• WHAT YOU SHOULD DO: Scan the lines and state how many carry "from". Leave out everything but the number.

• PROVIDED DATA:
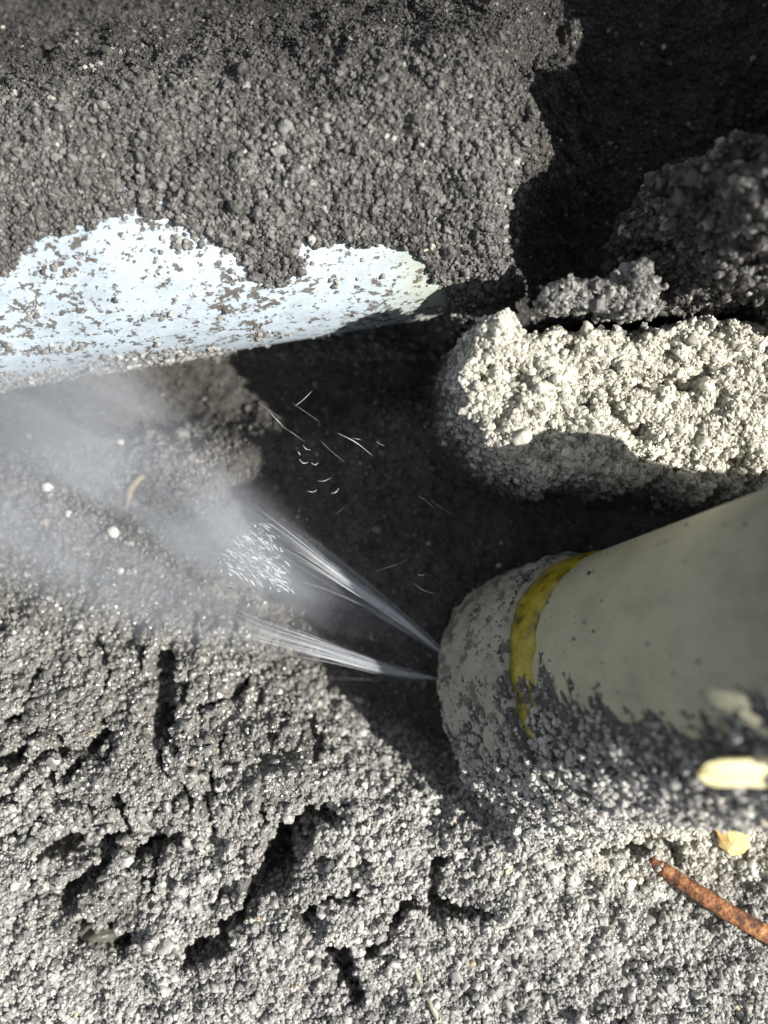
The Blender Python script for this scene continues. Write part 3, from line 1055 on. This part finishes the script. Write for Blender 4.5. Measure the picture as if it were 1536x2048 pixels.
def spray_volume(name, src, dst, r0, r1, dens, flat=0.75, bend=0.0, freq=(28, 110, 110), seed=0.0, base=0.28, gain=3.0, rise=3.0, tail=3.0, power=1.4, parent=None):
    """closed cone from src to dst filled with fine spray: dense on its axis, thinning to its rim and far end; bend bows it sideways"""
    ax = dst - src; Ln = np.linalg.norm(ax); ax = ax / Ln
    ey = np.cross(zax, ax); ey /= np.linalg.norm(ey); ez = np.cross(ax, ey)
    V = []; F = []; ns = 20; nl = 16
    for i in range(nl):
        q = i / (nl - 1)
        rr = (r0 + (r1 - r0) * q ** 1.1)
        off = bend * 4 * q * (1 - q)
        for k in range(ns):
            th = 2 * math.pi * k / ns
            V.append(src + ax * q * Ln + (rr * math.cos(th) + off) * ey + rr * flat * math.sin(th) * ez)
    for i in range(nl - 1):
        for k in range(ns):
            k2 = (k + 1) % ns
            F.append((i * ns + k, i * ns + k2, (i + 1) * ns + k2, (i + 1) * ns + k))
    F.append(tuple(range(ns - 1, -1, -1))); F.append(tuple((nl - 1) * ns + k for k in range(ns)))
    m = bpy.data.materials.new(name); m.use_nodes = True
    t = m.node_tree; t.nodes.clear()
    out = nd(t, 'ShaderNodeOutputMaterial')
    pv = nd(t, 'ShaderNodeVolumePrincipled')
    pv.inputs['Color'].default_value = (0.89, 0.935, 1.0, 1)
    pv.inputs['Anisotropy'].default_value = 0.1
    tc = nd(t, 'ShaderNodeTexCoord')
    sep = nd(t, 'ShaderNodeSeparateXYZ')
    t.links.new(tc.outputs['Object'], sep.inputs[0])
    x = math_(t, 'DIVIDE', sep.outputs[0], Ln * MM)
    xc = math_(t, 'MAXIMUM', x, 0.0001)
    rad = math_(t, 'ADD', math_(t, 'MULTIPLY', math_(t, 'POWER', xc, 1.1), (r1 - r0) * MM), r0 * MM)
    off = math_(t, 'MULTIPLY', math_(t, 'MULTIPLY', xc, math_(t, 'SUBTRACT', 1.0, xc)), bend * 4 * MM)
    yy = math_(t, 'SUBTRACT', sep.outputs[1], off)
    y2 = math_(t, 'POWER', math_(t, 'ABSOLUTE', math_(t, 'DIVIDE', yy, rad)), 2.0)
    z2 = math_(t, 'POWER', math_(t, 'ABSOLUTE', math_(t, 'DIVIDE', sep.outputs[2], math_(t, 'MULTIPLY', rad, flat))), 2.0)
    fall = math_(t, 'SUBTRACT', 1.0, math_(t, 'ADD', y2, z2), True)
    fall = math_(t, 'POWER', fall, power)
    e1 = math_(t, 'MULTIPLY', xc, rise, True)
    e2 = math_(t, 'MULTIPLY', math_(t, 'SUBTRACT', 1.0, xc, True), tail, True)
    # the same water spreads over a wider cone: thinner as it goes
    ca = nd(t, 'ShaderNodeCombineXYZ')
    t.links.new(math_(t, 'MULTIPLY', sep.outputs[0], freq[0]), ca.inputs[0])
    t.links.new(math_(t, 'ADD', math_(t, 'MULTIPLY', yy, freq[1]), seed), ca.inputs[1])
    t.links.new(math_(t, 'ADD', math_(t, 'MULTIPLY', sep.outputs[2], freq[2]), seed * 1.7), ca.inputs[2])
    nz = noise(t, ca.outputs[0], 1.0, 4, 0.62)
    nz = math_(t, 'MULTIPLY', math_(t, 'SUBTRACT', nz, base, True), gain)
    dn = math_(t, 'MULTIPLY', math_(t, 'MULTIPLY', fall, math_(t, 'MULTIPLY', e1, e2)), math_(t, 'MULTIPLY', nz, dens))
    t.links.new(dn, pv.inputs['Density'])
    t.links.new(pv.outputs[0], out.inputs['Volume'])
    return local_obj(name, V, F, m, src, ax, ey, ez, parent)


# (from, to, end radius mm, density, sideways bow mm)
jets = [((914, 1324, -6), (600, 1062, 1), 0.55, 1700, -0.4), ((914, 1328, -6), (540, 1050, 1), 0.50, 1300, -1.0), ((912, 1330, -6), (470, 1050, 1), 0.9, 800, -0.2),
        ((914, 1327, -6), (470, 1000, 1), 2.6, 330, -0.6),
        ((898, 1362, -8), (420, 1215, 1), 0.75, 1700, 1.2), ((892, 1356, -8), (480, 1232, 0), 0.45, 1300, 0.6), ((898, 1360, -8), (360, 1190, 1), 2.4, 330, 1.0),
        ((898, 1364, -8), (540, 1350, -5), 0.5, 600, 0.1)]
for i, (p0, p1, r1, dn, bd) in enumerate(jets):
    so = spray_volume('stream', at(*p0), at(*p1), 0.13, r1, dn, 1.0, bd, (45, 3600, 3600), 3.3 * i, 0.43, 5.0, 30.0, 1.5, 0.8, spray)

# fine threads of water fanning out between the jets
bag = Bag()
for i in range(190):
    up_ = rng.random() < 0.62
    j = rng.normal() * (1 if up_ else 0.7)
    if up_:
        pts = [at(910, 1326, -6), at(800 + 4 * j, 1240 + 8 * j, -3.2 + rng.normal() * .5), at(690 + 14 * j, 1165 + 20 * j, -1 + rng.normal() * .8), at(570 + 25 * j, 1085 + 38 * j, 0.5 + rng.normal() * 1.2), at(420 + 35 * j, 1000 + 60 * j, 1 + rng.normal() * 1.5)]
    else:
        pts = [at(896, 1360, -8), at(780, 1340 + 9 * j, -6 + rng.normal() * .4), at(650, 1302 + 16 * j, -4 + rng.normal() * .6), at(510, 1262 + 28 * j, -1 + rng.normal()), at(380, 1210 + 45 * j, 0.5 + rng.normal())]
    P = bez(pts, 8)
    a0 = rng.uniform(0, 0.45); a1 = a0 + rng.uniform(0.15, 0.5)
    P = P[int(a0 * len(P)):max(int(a1 * len(P)), int(a0 * len(P)) + 4)]
    q = np.linspace(0, 1, len(P))
    V, F = tube(P, rng.uniform(0.010, 0.034) * np.sin(np.pi * np.clip(q, 0.03, 0.97)) + 0.004, 5)
    bag.add(V, F)
o = child_mesh('fine_threads', bag.V, bag.F, m_water, spray)
o['kind'] = 'stuff'

# ragged splash where a jet breaks up
bag = Bag()
apex = at(592, 1190, 0)
for i in range(150):
    t0 = rng.random() ** 0.6
    ang = math.radians(rng.normal(136, 15))
    L0 = t0 * 9.5
    st = apex + np.array([math.cos(ang) * L0, math.sin(ang) * L0, rng.uniform(-0.5, 1.6)])
    a2 = math.radians(rng.normal(142, 11))
    ln = rng.uniform(0.3, 1.9)
    P = [st, st + np.array([math.cos(a2), math.sin(a2), rng.normal() * 0.25]) * ln * 0.5, st + np.array([math.cos(a2 + .06), math.sin(a2 + .06), rng.normal() * 0.3]) * ln]
    rr = rng.uniform(0.02, 0.085)
    V, F = tube(bez(P, 4), np.array([0.15, .6, .9, 1, .95, .8, .5, .1])[:8] * rr, 5)
    bag.add(V, F)
IV, IF = ico(1)
for i in range(520):
    t0 = rng.random() ** 0.6
    ang = math.radians(rng.normal(136, 16)); L0 = t0 * 11
    c_ = apex + np.array([math.cos(ang) * L0, math.sin(ang) * L0, rng.uniform(-0.6, 2.0)])
    rr = rng.uniform(0.02, 0.075) * (1 if rng.random() < 0.9 else 1.6)
    bag.add(IV * np.array([rr * rng.uniform(0.8, 1.8), rr * rng.uniform(0.8, 1.4), rr]) + c_, IF)
o = child_mesh('splash', bag.V, bag.F, m_foam, spray)

# single drops and drop strings flying through the shade
drops = [((675, 866), (712, 885), (747, 913), 0.11), ((540, 825), (552, 838), (566, 852), 0.09), ((590, 812), (606, 800), (624, 782), 0.07),
         ((606, 890), (612, 898), (622, 900), 0.09), ((598, 918), (606, 926), (616, 925), 0.12), ((622, 925), (630, 930), (637, 925), 0.10),
         ((596, 903), (598, 906), (601, 910), 0.13), ((614, 982), (626, 984), (634, 980), 0.09), ((662, 987), (672, 984), (678, 976), 0.11),
         ((636, 962), (648, 962), (664, 955), 0.07), ((668, 1030), (680, 1022), (690, 1014), 0.06), ((835, 1148), (842, 1151), (850, 1148), 0.13),
         ((826, 1165), (846, 1180), (870, 1188), 0.09), ((750, 1142), (785, 1132), (816, 1120), 0.05), ((738, 1274), (746, 1280), (756, 1280), 0.07),
         ((834, 990), (850, 1000), (866, 1014), 0.06), ((752, 882), (760, 888), (770, 892), 0.05), ((705, 876), (715, 878), (722, 880), 0.06),
         ((560, 850), (585, 866), (610, 884), 0.04), ((515, 805), (535, 818), (560, 835), 0.03), ((860, 1000), (890, 1020), (910, 1032), 0.03),
         ((640, 880), (660, 900), (690, 925), 0.03), ((583, 805), (620, 830), (640, 845), 0.025)]
for a, b, c, rr in drops:
    z = rng.uniform(-1, 6)
    P = bez([at(*a, z), at(*b, z + 0.1), at(*c, z)], 6)
    q = np.linspace(0, 1, len(P))
    V, F = tube(P, 0.72 * rr * (0.2 + 0.8 * np.sin(np.pi * q) * (0.7 + 0.3 * np.sin(q * 11 + a[0]))), 6)
    child_mesh('droplet', V, F, m_foam, spray)

for args, lab in (((at(860, 1300, -5), at(-140, 800, 2), 0.8, 28, 145, 0.55, 0.0, (32, 140, 140), 1.0, 0.33, 3.6), 'white water mist drifting from the jets over the hollow'),
                  ((at(800, 1340, -6), at(60, 1130, 1), 0.6, 10, 110, 0.6, 0.0, (30, 200, 200), 4.0), 'low streak of mist along the lower jets'),
                  ((at(640, 1215, -1), at(380, 980, 3), 0.8, 7, 260, 0.6, 0.0, (60, 420, 420), 8.0), 'bright puff of spray where the jets break up')):
    tag(spray_volume('water_mist', *args), lab, 'mist', kind='stuff')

• WRITTEN RESPONSE: 4